If you use Word heavily and always want plain-text pastes, set Keep Text Only as the default: Word → Preferences → Edit → Cut and Copy Options → Smart Cut and Paste, and set your paste default accordingly.
Google Docs: ⌘⇧V
Google Docs uses a different shortcut: ⌘⇧V (no Option key). This is the browser-native "Paste without formatting" command and works in Chrome, Safari, and Firefox. It strips HTML and pastes only the plain text, matching whatever style your cursor is in.
Notion, Slack, and Electron apps
Electron-based apps have inconsistent behaviour. Notion and Slack generally accept ⌘⇧V as the plain-text paste shortcut (same as Google Docs in the browser). If that doesn't work, try ⌘⇧⌥V. When neither works, the universal solution below handles it without any guessing.
Quick reference
| App | Shortcut | Menu path |
|---|---|---|
| Keynote | ⌘⇧⌥V | Edit → Paste and Match Style |
| Pages | ⌘⇧⌥V | Edit → Paste and Match Style |
| Numbers | ⌘⇧⌥V | Edit → Paste and Match Style |
| Microsoft Word | ⌘⇧⌥V | Edit → Paste Special → Unformatted Text |
| ⌘⇧⌥V | Edit → Paste and Match Style | |
| Notes | ⌘⇧⌥V | Edit → Paste and Match Style |
| TextEdit (rich) | ⌘⇧⌥V | Edit → Paste and Match Style |
| Google Docs | ⌘⇧V | Edit → Paste without formatting |
| Notion / Slack | ⌘⇧V | — |
| VS Code / Terminal | ⌘V | Already plain text |
A universal solution: strip formatting at the clipboard level
Memorising different shortcuts per app works, but it breaks down when you switch between Keynote and Google Docs and Notion in the same afternoon. A cleaner approach is to strip formatting before you paste — at the clipboard level — so ⌘V always delivers clean text regardless of the destination app.

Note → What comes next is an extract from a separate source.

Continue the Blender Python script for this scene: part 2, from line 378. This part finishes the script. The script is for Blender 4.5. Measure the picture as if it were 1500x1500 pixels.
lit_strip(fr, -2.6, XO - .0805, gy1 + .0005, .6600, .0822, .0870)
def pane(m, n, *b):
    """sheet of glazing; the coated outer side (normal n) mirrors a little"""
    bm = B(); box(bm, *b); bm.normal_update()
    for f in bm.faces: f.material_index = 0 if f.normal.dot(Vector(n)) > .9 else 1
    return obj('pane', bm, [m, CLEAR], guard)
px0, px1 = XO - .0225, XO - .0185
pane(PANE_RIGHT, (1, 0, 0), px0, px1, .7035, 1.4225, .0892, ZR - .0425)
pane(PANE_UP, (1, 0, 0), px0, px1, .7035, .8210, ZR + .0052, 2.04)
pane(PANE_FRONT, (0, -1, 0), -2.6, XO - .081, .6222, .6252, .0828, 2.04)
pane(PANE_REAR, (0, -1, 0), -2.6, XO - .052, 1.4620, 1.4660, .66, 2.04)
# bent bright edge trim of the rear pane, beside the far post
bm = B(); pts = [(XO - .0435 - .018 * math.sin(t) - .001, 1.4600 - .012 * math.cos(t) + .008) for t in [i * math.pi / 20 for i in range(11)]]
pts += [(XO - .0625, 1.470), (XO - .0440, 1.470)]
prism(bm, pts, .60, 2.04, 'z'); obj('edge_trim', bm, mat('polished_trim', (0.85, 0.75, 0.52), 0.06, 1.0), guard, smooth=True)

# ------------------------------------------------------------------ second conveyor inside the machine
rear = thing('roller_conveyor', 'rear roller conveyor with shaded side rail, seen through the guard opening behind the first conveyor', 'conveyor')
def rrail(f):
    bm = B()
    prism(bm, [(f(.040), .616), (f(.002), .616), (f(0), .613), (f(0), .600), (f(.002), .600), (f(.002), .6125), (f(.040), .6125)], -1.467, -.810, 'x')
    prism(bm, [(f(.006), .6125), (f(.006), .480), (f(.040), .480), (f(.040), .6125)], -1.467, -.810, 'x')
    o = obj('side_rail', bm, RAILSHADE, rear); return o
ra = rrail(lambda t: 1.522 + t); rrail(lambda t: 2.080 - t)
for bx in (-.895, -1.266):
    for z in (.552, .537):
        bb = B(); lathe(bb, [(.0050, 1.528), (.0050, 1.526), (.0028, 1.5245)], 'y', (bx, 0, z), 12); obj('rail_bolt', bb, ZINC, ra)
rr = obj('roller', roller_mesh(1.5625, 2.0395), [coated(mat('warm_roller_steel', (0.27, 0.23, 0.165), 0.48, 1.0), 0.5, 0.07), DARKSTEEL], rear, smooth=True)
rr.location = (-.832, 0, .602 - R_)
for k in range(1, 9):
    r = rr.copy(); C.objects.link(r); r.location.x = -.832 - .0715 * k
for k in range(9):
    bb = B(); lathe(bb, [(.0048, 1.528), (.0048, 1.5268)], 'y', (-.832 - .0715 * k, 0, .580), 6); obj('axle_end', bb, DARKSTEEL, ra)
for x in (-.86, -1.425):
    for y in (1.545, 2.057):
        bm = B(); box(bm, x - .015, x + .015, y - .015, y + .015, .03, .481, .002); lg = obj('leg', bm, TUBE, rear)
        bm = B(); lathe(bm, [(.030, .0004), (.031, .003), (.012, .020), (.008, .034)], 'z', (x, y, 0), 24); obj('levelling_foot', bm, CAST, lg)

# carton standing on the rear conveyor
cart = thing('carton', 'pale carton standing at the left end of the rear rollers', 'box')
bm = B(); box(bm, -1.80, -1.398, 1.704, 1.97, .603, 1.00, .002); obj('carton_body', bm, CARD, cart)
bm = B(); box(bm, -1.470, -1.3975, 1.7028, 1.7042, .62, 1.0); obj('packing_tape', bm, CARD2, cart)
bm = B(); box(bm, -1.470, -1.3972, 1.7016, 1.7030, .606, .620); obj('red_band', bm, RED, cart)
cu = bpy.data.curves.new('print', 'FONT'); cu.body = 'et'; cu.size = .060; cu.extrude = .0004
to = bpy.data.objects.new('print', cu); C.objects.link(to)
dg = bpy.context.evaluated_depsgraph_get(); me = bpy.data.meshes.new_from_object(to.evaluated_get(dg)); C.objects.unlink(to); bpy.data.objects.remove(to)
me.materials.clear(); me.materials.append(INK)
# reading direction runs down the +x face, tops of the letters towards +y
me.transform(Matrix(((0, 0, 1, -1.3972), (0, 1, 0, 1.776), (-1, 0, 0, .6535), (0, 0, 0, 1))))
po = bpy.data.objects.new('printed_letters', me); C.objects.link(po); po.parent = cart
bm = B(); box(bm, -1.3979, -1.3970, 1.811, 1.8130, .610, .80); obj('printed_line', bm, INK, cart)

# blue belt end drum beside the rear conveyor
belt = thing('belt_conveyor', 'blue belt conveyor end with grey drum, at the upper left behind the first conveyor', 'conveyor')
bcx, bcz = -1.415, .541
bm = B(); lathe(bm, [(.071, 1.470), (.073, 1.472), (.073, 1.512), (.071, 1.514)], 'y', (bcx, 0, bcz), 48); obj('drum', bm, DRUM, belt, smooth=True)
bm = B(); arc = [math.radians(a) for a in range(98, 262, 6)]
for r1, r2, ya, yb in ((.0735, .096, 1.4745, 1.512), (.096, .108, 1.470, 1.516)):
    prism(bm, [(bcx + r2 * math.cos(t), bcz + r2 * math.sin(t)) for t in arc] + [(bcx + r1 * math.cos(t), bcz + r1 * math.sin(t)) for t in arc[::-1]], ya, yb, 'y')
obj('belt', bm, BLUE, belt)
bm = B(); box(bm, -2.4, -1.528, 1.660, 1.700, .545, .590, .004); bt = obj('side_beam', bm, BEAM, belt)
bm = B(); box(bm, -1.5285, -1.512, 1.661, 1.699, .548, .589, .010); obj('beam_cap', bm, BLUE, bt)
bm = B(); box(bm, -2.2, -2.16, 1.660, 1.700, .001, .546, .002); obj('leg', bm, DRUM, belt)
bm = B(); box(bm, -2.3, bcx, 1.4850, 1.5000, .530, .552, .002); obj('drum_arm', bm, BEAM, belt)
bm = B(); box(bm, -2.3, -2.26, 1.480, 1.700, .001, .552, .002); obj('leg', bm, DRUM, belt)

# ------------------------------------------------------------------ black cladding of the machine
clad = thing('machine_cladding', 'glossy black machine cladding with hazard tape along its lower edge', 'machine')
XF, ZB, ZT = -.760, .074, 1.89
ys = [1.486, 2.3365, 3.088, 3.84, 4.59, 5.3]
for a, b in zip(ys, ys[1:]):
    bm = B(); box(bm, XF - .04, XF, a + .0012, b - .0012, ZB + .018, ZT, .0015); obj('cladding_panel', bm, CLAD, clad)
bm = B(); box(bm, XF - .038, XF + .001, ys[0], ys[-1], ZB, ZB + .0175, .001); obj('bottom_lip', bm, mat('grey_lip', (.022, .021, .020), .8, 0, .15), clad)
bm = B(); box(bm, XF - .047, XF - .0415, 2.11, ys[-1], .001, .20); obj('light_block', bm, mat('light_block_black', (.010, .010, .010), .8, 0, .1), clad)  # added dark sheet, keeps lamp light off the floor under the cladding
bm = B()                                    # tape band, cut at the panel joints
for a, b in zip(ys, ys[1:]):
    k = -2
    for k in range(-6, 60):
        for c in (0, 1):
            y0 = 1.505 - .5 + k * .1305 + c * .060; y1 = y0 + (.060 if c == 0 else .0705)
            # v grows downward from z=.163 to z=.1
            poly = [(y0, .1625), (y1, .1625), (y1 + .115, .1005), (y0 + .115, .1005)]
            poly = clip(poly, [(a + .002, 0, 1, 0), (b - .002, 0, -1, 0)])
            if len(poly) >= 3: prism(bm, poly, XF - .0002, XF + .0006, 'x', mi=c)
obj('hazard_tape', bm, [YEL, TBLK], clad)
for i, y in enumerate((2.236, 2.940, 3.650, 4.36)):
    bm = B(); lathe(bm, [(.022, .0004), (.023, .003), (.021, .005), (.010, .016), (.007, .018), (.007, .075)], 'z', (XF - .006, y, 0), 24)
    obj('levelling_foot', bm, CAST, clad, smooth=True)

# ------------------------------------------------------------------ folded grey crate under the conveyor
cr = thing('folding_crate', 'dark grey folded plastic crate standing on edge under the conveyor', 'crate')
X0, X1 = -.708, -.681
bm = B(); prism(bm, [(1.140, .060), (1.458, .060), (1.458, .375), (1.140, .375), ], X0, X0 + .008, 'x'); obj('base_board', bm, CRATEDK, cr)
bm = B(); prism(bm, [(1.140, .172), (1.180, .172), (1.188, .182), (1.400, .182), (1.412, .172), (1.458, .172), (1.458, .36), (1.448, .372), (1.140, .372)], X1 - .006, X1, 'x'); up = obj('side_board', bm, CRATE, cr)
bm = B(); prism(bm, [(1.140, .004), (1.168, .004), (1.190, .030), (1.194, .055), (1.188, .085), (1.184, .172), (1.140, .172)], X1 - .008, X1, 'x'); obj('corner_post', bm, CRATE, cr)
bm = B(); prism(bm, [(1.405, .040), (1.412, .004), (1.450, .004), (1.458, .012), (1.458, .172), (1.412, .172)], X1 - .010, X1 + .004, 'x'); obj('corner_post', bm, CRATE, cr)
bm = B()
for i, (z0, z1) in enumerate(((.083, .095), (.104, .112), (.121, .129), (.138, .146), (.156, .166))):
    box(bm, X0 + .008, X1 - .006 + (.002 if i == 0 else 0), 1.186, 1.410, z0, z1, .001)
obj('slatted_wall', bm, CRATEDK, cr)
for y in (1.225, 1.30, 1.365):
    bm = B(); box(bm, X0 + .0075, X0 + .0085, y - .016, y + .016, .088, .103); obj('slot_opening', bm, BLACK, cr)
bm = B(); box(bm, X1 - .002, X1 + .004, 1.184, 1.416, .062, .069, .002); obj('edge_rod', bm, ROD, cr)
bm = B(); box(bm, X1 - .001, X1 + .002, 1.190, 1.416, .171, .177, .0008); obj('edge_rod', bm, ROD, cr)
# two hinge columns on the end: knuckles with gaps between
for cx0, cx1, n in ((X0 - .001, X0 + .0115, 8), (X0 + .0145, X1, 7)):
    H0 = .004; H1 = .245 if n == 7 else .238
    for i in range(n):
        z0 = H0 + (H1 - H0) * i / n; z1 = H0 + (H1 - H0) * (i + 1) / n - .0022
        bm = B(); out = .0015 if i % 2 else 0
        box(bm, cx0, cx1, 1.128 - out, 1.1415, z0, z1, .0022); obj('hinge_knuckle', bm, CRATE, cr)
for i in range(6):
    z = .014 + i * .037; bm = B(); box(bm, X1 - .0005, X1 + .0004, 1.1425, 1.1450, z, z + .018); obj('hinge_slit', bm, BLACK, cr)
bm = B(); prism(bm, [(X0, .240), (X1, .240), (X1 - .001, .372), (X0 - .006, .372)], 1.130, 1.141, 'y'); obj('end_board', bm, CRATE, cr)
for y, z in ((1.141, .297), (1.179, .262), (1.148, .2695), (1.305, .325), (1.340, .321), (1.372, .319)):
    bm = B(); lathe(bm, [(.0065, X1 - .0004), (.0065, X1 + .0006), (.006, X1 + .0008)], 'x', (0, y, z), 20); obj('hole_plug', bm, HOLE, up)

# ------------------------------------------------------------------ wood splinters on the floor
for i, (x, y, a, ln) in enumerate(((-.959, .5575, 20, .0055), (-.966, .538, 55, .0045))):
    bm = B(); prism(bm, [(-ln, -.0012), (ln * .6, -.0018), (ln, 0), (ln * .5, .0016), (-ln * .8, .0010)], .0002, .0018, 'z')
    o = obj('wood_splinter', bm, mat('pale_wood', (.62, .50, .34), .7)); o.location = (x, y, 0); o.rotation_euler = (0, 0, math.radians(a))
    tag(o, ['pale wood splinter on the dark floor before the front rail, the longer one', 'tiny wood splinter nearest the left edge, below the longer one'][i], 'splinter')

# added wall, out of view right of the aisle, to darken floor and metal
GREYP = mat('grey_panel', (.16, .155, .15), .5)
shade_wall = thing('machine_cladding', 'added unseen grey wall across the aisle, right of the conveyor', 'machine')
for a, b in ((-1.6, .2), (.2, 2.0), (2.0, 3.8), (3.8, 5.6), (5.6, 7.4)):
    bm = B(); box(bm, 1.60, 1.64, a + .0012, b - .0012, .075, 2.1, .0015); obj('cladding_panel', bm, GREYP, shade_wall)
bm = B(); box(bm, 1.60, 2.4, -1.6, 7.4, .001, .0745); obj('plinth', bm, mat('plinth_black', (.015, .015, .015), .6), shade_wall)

Pastery, a native macOS clipboard manager, includes a Strip Formatting / Plain Text transform you can apply to any clip in your history. Hover the item in Pastery's panel, click the transform, and paste — the text lands with no source formatting, no matter which app receives it.
The broader benefit is that Pastery keeps your full clipboard history searchable — so instead of re-copying something you pasted ten minutes ago, you pull it from history, apply a transform, and paste in one flow.
Remap ⌘V system-wide (free alternative)
If you want a free solution that covers every app, you can reassign ⌘V to Paste and Match Style in System Settings:
- Open System Settings → Keyboard → Keyboard Shortcuts → App Shortcuts
- Click +, set Application to All Applications
- In Menu Title, type:
Paste and Match Style - Set shortcut to ⌘V
- Repeat with Menu Title
Paste and Match Formatting(used by some apps)
After this, ⌘V pastes plain text everywhere the menu option exists. Apps that don't have the menu option (VS Code, Terminal) are unaffected — they already paste plain text. The trade-off: you lose easy access to rich-text paste when you occasionally do want it (pasting a formatted table from Excel, for example).
Frequently asked questions
How do I paste without formatting in Keynote?
Press Cmd+Shift+Option+V — this triggers Paste and Match Style in Keynote. The text arrives using your slide's current theme font and size instead of the source formatting. You can also go to Edit → Paste and Match Style from the menu bar.
How do I paste without formatting in Word on Mac?
Cmd+Shift+Option+V works in most versions of Word on Mac. Alternatively, paste normally with Cmd+V and click the Paste Options icon that appears — choose "Keep Text Only" to strip formatting after the fact.
How do I paste without formatting in Google Docs on Mac?
In Google Docs, use Cmd+Shift+V (no Option key). This is Google's "Paste without formatting" command. It works in Chrome, Safari, and Firefox.
Is there a single shortcut to copy paste without format in any Mac app?
Not a single built-in shortcut — different apps use different menu commands. The closest universal option is to remap Cmd+V to "Paste and Match Style" in System Settings → Keyboard → App Shortcuts. Or use a clipboard manager like Pastery that strips formatting at the clipboard level before pasting.
Why does Keynote paste the wrong font?
macOS stores both the text and its source formatting on the clipboard when you copy from a rich-text source. Keynote reads the formatted version by default. Cmd+Shift+Option+V (Paste and Match Style) tells Keynote to ignore the source formatting and use your slide's current style instead.